→ DIRECTIONS FOR THIS TASK:
Restate the full listing word for word and leave the pictures out.

*-*-*

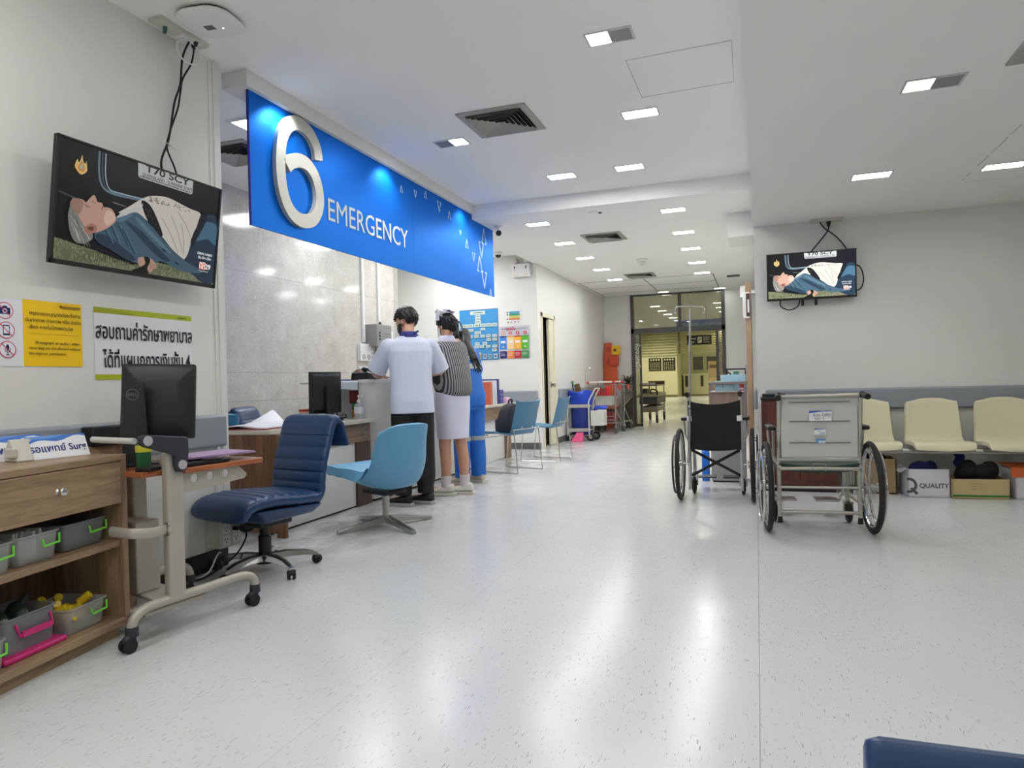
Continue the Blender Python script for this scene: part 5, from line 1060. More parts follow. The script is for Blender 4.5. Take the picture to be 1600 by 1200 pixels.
# sled base side chairs
TEALP = M('steel blue plastic', S(62, 116, 150), 0.4, var=0.03)
def side_chair(loc, rz, label):
    t = thing('side_chair', label, 'chair', loc, rz, 'steel blue side chairs')
    yz = bez([(0, 0.24, 0.43), (0, 0.21, 0.452), (0, 0.05, 0.442), (0, -0.14, 0.432), (0, -0.20, 0.46), (0, -0.235, 0.56), (0, -0.27, 0.70), (0, -0.305, 0.815)], 5); K = len(yz) - 1
    def f(u, v):
        i = min(int(v * K), K - 1); q = yz[i].lerp(yz[i + 1], v * K - i); a = 2 * u - 1
        return (a * (0.225 - 0.02 * max(0, v - 0.5) + 0.012 * max(0, v - 0.9) * 10 * abs(a) ** 8), q.y + 0.025 * a * a * (v > 0.45) , q.z + 0.012 * a * a * (v < 0.45) + 0.02 * a ** 6 * (v > 0.95))
    MB().grid(f, 14, 40, 0.012).out('shell', TEALP, t, ang=60)
    for s in (-1, 1):
        x = s * 0.235
        MB().tube(bez([(s * 0.20, -0.225, 0.50), (x, -0.228, 0.50), (x, -0.235, 0.47), (x, -0.275, 0.06), (x, -0.27, 0.012), (x, -0.20, 0.010), (x, 0.22, 0.010), (x, 0.262, 0.018), (x, 0.262, 0.06), (x, 0.225, 0.40), (x, 0.205, 0.425), (s * 0.19, 0.19, 0.427)], 4), 0.0065, 8).out('sled_leg', CHROME, t)
    MB().tube([(-0.235, 0.21, 0.40), (0.235, 0.21, 0.40)], 0.006, 8).out('cross_bar', CHROME, t)
    MB().tube([(-0.20, -0.226, 0.50), (0.20, -0.226, 0.50)], 0.006, 8).out('back_bar', CHROME, t)
    for x in (-0.1, 0.1): MB().cyl((x, -0.245, 0.52), (x, -0.252, 0.52), 0.008, 0.008, 10).out('screw_cap', WHITE, t)
    return t
sc1 = side_chair((-2.755, 7.76, 0), 71, 'steel blue side chair holding a dark backpack by the far desk')
side_chair((-2.66, 8.88, 0), 86, 'empty steel blue side chair closest to the corridor door')
BAG = M('charcoal backpack cloth', S(52, 54, 60), 0.8, var=0.12, bump=0.15, bscale=90)
t = thing('backpack', 'dark grey backpack on the seat of the first steel blue side chair', 'backpack', (-2.815, 7.775, 0.447), 78)
MB().rings([[Vector((p[0] * k, p[1] * k2 - 0.02 + sh_, z)) for p in rrect(0.27, 0.16, 0.05, 5)] for z, k, k2, sh_ in ((0, 0.85, 0.9, 0), (0.03, 1, 1, 0), (0.16, 1.02, 1.05, 0), (0.26, 0.92, 0.9, -0.02), (0.32, 0.72, 0.7, -0.04), (0.345, 0.4, 0.4, -0.05))]).out('bag_body', BAG, t, ang=70)
MB().rings([[Vector((p[0] * k, 0.07 + p[1] * k, z)) for p in rrect(0.20, 0.07, 0.03, 4)] for z, k in ((0.02, 0.9), (0.05, 1), (0.15, 1), (0.17, 0.8))]).out('front_pocket', BAG, t, ang=70)
MB().tube(bez([(-0.03, -0.06, 0.33), (-0.03, -0.07, 0.385), (0.03, -0.07, 0.385), (0.03, -0.06, 0.33)], 5), 0.012, 8).out('grab_handle', BAG, t)
# chair cut by the lower right corner
t = thing('waiting_chair', 'navy vinyl chair back cut off by the bottom right corner', 'chair', (0.307, 0.66, -0.0), 0)
_bk = [(0.035, 0.40), (0.012, 0.46), (-0.004, 0.58), (-0.016, 0.69), (-0.020, 0.722), (-0.008, 0.741), (0.012, 0.735), (0.022, 0.69), (0.032, 0.58), (0.048, 0.46), (0.07, 0.41)]
MB().rings([[Vector((x, y * k - 0.0 + (1 - k) * 0.01, 0.575 + (z - 0.575) * kz)) for y, z in _bk] for x, k, kz in ((-0.228, 0.3, 0.93), (-0.226, 0.75, 0.975), (-0.215, 1, 1), (0.215, 1, 1), (0.226, 0.75, 0.975), (0.228, 0.3, 0.93))]).out('backrest', NAVYL, t, ang=55)
slab([(p[1], p[2]) for p in bez([(0, 0.04, 0.42), (0, 0.16, 0.435), (0, 0.36, 0.44), (0, 0.47, 0.415)], 6)], lambda s: 0.45, lambda s: 0.06).out('seat', NAVYL, t)
MB().bx(-0.30, 0.30, 0.20, 0.26, 0.34, 0.385).out('beam', CHROME, t, bevel=0.004)
for x in (-0.2, 0.2): MB().tube([(x, 0.23, 0.34), (x, 0.23, 0.03)], 0.02, 10).tube([(x, 0.0, 0.02), (x, 0.46, 0.02)], 0.018, 8).out('leg', CHROME, t)
# ================================================================ PEOPLE
SKIN = M('skin', S(202, 154, 126), 0.5, var=0.05, scale=20); HAIRB = M('black hair', S(18, 16, 17), 0.42, var=0.3, scale=60)
def _ell(c, rx, ry, n=20, sq=0.85):
    q = []
    for j in range(n):
        a = 2 * math.pi * j / n; ca, sa = math.cos(a), math.sin(a)
        q.append(Vector((c[0] + rx * math.copysign(abs(ca) ** sq, ca), c[1] + ry * math.copysign(abs(sa) ** sq, sa), c[2])))
    return q
def limb(b, pts, rad, n=14):
    P = bez(pts, 5); k = len(P) - 1; m = len(rad) - 1; rs = []
    for i in range(k + 1):
        f = i / k * m; j = min(int(f), m - 1); rs.append(rad[j] + (rad[j + 1] - rad[j]) * (f - j))
    b.tube(P, rs, n); b.sph(P[0], rs[0], 12); b.sph(P[-1], rs[-1], 12)
def hand(b, w, d, up, side, curl=0.5):
    """palm at wrist w pointing along d; up = back of the hand; side = +1 thumb towards d x up"""
    d = Vector(d).normalized(); up = Vector(up).normalized(); sx = d.cross(up).normalized() * side; w = Vector(w)
    for k in range(3): b.sph(w + d * 0.045 + sx * (0.024 * (k - 1)), (0.027, 0.027, 0.020), 10)
    b.tube([w - d * 0.02, w + d * 0.03], [0.024, 0.026], 10)
    for k, L in enumerate((0.072, 0.082, 0.076, 0.060)):
        o = w + d * (0.078 - 0.004 * abs(k - 1)) + sx * (0.034 - 0.0225 * k); c = curl * (1 + 0.1 * k)
        fd = (d + sx * (0.10 - 0.07 * k)).normalized(); p1 = o + fd * L * 0.42; p2 = p1 + (fd * math.cos(c) - up * math.sin(c)) * L * 0.33; p3 = p2 + (fd * math.cos(1.7 * c) - up * math.sin(1.7 * c)) * L * 0.27
        b.tube([o - d * 0.01, p1, p2, p3], [0.0090, 0.0084, 0.0078, 0.0068], 8); b.sph(p3, 0.0069, 8)
    t0 = w + d * 0.025 + sx * 0.03; t1 = t0 + (sx * 0.8 + d * 0.6) * 0.032; t2 = t1 + (sx * 0.2 + d - up * 0.25).normalized() * 0.035
    b.tube([t0, t1, t2], [0.014, 0.011, 0.0088], 8); b.sph(t2, 0.0088, 8)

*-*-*

→ CORRECT ANSWER:
Continue the Blender Python script for this scene: part 5, from line 1060. More parts follow. The script is for Blender 4.5. Take the picture to be 1600 by 1200 pixels.
# sled base side chairs
TEALP = M('steel blue plastic', S(62, 116, 150), 0.4, var=0.03)
def side_chair(loc, rz, label):
    t = thing('side_chair', label, 'chair', loc, rz, 'steel blue side chairs')
    yz = bez([(0, 0.24, 0.43), (0, 0.21, 0.452), (0, 0.05, 0.442), (0, -0.14, 0.432), (0, -0.20, 0.46), (0, -0.235, 0.56), (0, -0.27, 0.70), (0, -0.305, 0.815)], 5); K = len(yz) - 1
    def f(u, v):
        i = min(int(v * K), K - 1); q = yz[i].lerp(yz[i + 1], v * K - i); a = 2 * u - 1
        return (a * (0.225 - 0.02 * max(0, v - 0.5) + 0.012 * max(0, v - 0.9) * 10 * abs(a) ** 8), q.y + 0.025 * a * a * (v > 0.45) , q.z + 0.012 * a * a * (v < 0.45) + 0.02 * a ** 6 * (v > 0.95))
    MB().grid(f, 14, 40, 0.012).out('shell', TEALP, t, ang=60)
    for s in (-1, 1):
        x = s * 0.235
        MB().tube(bez([(s * 0.20, -0.225, 0.50), (x, -0.228, 0.50), (x, -0.235, 0.47), (x, -0.275, 0.06), (x, -0.27, 0.012), (x, -0.20, 0.010), (x, 0.22, 0.010), (x, 0.262, 0.018), (x, 0.262, 0.06), (x, 0.225, 0.40), (x, 0.205, 0.425), (s * 0.19, 0.19, 0.427)], 4), 0.0065, 8).out('sled_leg', CHROME, t)
    MB().tube([(-0.235, 0.21, 0.40), (0.235, 0.21, 0.40)], 0.006, 8).out('cross_bar', CHROME, t)
    MB().tube([(-0.20, -0.226, 0.50), (0.20, -0.226, 0.50)], 0.006, 8).out('back_bar', CHROME, t)
    for x in (-0.1, 0.1): MB().cyl((x, -0.245, 0.52), (x, -0.252, 0.52), 0.008, 0.008, 10).out('screw_cap', WHITE, t)
    return t
sc1 = side_chair((-2.755, 7.76, 0), 71, 'steel blue side chair holding a dark backpack by the far desk')
side_chair((-2.66, 8.88, 0), 86, 'empty steel blue side chair closest to the corridor door')
BAG = M('charcoal backpack cloth', S(52, 54, 60), 0.8, var=0.12, bump=0.15, bscale=90)
t = thing('backpack', 'dark grey backpack on the seat of the first steel blue side chair', 'backpack', (-2.815, 7.775, 0.447), 78)
MB().rings([[Vector((p[0] * k, p[1] * k2 - 0.02 + sh_, z)) for p in rrect(0.27, 0.16, 0.05, 5)] for z, k, k2, sh_ in ((0, 0.85, 0.9, 0), (0.03, 1, 1, 0), (0.16, 1.02, 1.05, 0), (0.26, 0.92, 0.9, -0.02), (0.32, 0.72, 0.7, -0.04), (0.345, 0.4, 0.4, -0.05))]).out('bag_body', BAG, t, ang=70)
MB().rings([[Vector((p[0] * k, 0.07 + p[1] * k, z)) for p in rrect(0.20, 0.07, 0.03, 4)] for z, k in ((0.02, 0.9), (0.05, 1), (0.15, 1), (0.17, 0.8))]).out('front_pocket', BAG, t, ang=70)
MB().tube(bez([(-0.03, -0.06, 0.33), (-0.03, -0.07, 0.385), (0.03, -0.07, 0.385), (0.03, -0.06, 0.33)], 5), 0.012, 8).out('grab_handle', BAG, t)
# chair cut by the lower right corner
t = thing('waiting_chair', 'navy vinyl chair back cut off by the bottom right corner', 'chair', (0.307, 0.66, -0.0), 0)
_bk = [(0.035, 0.40), (0.012, 0.46), (-0.004, 0.58), (-0.016, 0.69), (-0.020, 0.722), (-0.008, 0.741), (0.012, 0.735), (0.022, 0.69), (0.032, 0.58), (0.048, 0.46), (0.07, 0.41)]
MB().rings([[Vector((x, y * k - 0.0 + (1 - k) * 0.01, 0.575 + (z - 0.575) * kz)) for y, z in _bk] for x, k, kz in ((-0.228, 0.3, 0.93), (-0.226, 0.75, 0.975), (-0.215, 1, 1), (0.215, 1, 1), (0.226, 0.75, 0.975), (0.228, 0.3, 0.93))]).out('backrest', NAVYL, t, ang=55)
slab([(p[1], p[2]) for p in bez([(0, 0.04, 0.42), (0, 0.16, 0.435), (0, 0.36, 0.44), (0, 0.47, 0.415)], 6)], lambda s: 0.45, lambda s: 0.06).out('seat', NAVYL, t)
MB().bx(-0.30, 0.30, 0.20, 0.26, 0.34, 0.385).out('beam', CHROME, t, bevel=0.004)
for x in (-0.2, 0.2): MB().tube([(x, 0.23, 0.34), (x, 0.23, 0.03)], 0.02, 10).tube([(x, 0.0, 0.02), (x, 0.46, 0.02)], 0.018, 8).out('leg', CHROME, t)
# ================================================================ PEOPLE
SKIN = M('skin', S(202, 154, 126), 0.5, var=0.05, scale=20); HAIRB = M('black hair', S(18, 16, 17), 0.42, var=0.3, scale=60)
def _ell(c, rx, ry, n=20, sq=0.85):
    q = []
    for j in range(n):
        a = 2 * math.pi * j / n; ca, sa = math.cos(a), math.sin(a)
        q.append(Vector((c[0] + rx * math.copysign(abs(ca) ** sq, ca), c[1] + ry * math.copysign(abs(sa) ** sq, sa), c[2])))
    return q
def limb(b, pts, rad, n=14):
    P = bez(pts, 5); k = len(P) - 1; m = len(rad) - 1; rs = []
    for i in range(k + 1):
        f = i / k * m; j = min(int(f), m - 1); rs.append(rad[j] + (rad[j + 1] - rad[j]) * (f - j))
    b.tube(P, rs, n); b.sph(P[0], rs[0], 12); b.sph(P[-1], rs[-1], 12)
def hand(b, w, d, up, side, curl=0.5):
    """palm at wrist w pointing along d; up = back of the hand; side = +1 thumb towards d x up"""
    d = Vector(d).normalized(); up = Vector(up).normalized(); sx = d.cross(up).normalized() * side; w = Vector(w)
    for k in range(3): b.sph(w + d * 0.045 + sx * (0.024 * (k - 1)), (0.027, 0.027, 0.020), 10)
    b.tube([w - d * 0.02, w + d * 0.03], [0.024, 0.026], 10)
    for k, L in enumerate((0.072, 0.082, 0.076, 0.060)):
        o = w + d * (0.078 - 0.004 * abs(k - 1)) + sx * (0.034 - 0.0225 * k); c = curl * (1 + 0.1 * k)
        fd = (d + sx * (0.10 - 0.07 * k)).normalized(); p1 = o + fd * L * 0.42; p2 = p1 + (fd * math.cos(c) - up * math.sin(c)) * L * 0.33; p3 = p2 + (fd * math.cos(1.7 * c) - up * math.sin(1.7 * c)) * L * 0.27
        b.tube([o - d * 0.01, p1, p2, p3], [0.0090, 0.0084, 0.0078, 0.0068], 8); b.sph(p3, 0.0069, 8)
    t0 = w + d * 0.025 + sx * 0.03; t1 = t0 + (sx * 0.8 + d * 0.6) * 0.032; t2 = t1 + (sx * 0.2 + d - up * 0.25).normalized() * 0.035
    b.tube([t0, t1, t2], [0.014, 0.011, 0.0088], 8); b.sph(t2, 0.0088, 8)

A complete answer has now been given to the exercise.